17th September 2007 Print
Strong forecasted economic growth, high levels of demand and low levels of expected supply to drive Singapore, Japan, Hong Kong and broader Asian commercial property markets.

Since launch, the New Star International Property Fund has been actively seeking assets in the Asia Pacific region. With economic prospects strong and investor confidence growing, Asia has become an attractive centre for prime property investment.

The direct commercial property market in Asia remains brisk, with both the number and value of purchases by overseas investors increasing. Rental performance in the region has been strong, with Singapore leading the way, generating a 53.6% year-on-year rental increase.

Strong rental growth is forecast to continue in these markets as a scarcity of supply and high levels of demand drive rents higher. New Star is well placed to exploit this strong forecasted rental growth having recently purchased the Parakuo building in Singapore’s Central Business District.

Grade A occupancy rates in Singapore have reached a peak of 99.5%. It is forecast that over the next six years (2007-2012), annual average supply is expected to be 1.25 million sq ft, considerably lower than the previous 10-year average of 1.53 million sq ft. Gross domestic product (GDP) is forecast to grow 7.7 % this year, well above the past 10-year average of 5.15%. As a result, prospects look attractive for property owners in this core market.

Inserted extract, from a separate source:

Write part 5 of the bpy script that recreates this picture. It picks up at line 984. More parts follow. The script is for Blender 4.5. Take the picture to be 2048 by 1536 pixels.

In the first half of 2007, the average capital value of prime property in Hong Kong rose 8%. With GDP increasing from 5.7% in the first quarter of 2007 to an estimated 6.9% in the second quarter of 2007, the outlook for Hong Kong is attractive. Prospects for Japan are arguably even more attractive because Japan is at an earlier stage in its property cycle. The country’s expected economic resurgence makes it an attractive centre for investment, with key cities, where land is at a premium, such as Tokyo and Osaka, set to benefit.

The broader Asia Pacific region has benefited from this strong growth in Central Asia. New Zealand’s property market for example has been resilient, with rents rising, yields firming and vacancy rates falling. Office vacancies in Auckland’s Central Business District are now at the lowest level since the 1980s.

New Star has recently acquired a further three prime buildings in Japan and is actively seeking further assets to purchase in the Asia Pacific region.

Roger Dossett, Head of Property Fund Management, New Star, says: “With sustained growth and a positive economic outlook, Asia is well positioned to generate healthy returns for investors in the New Star International Property Fund.”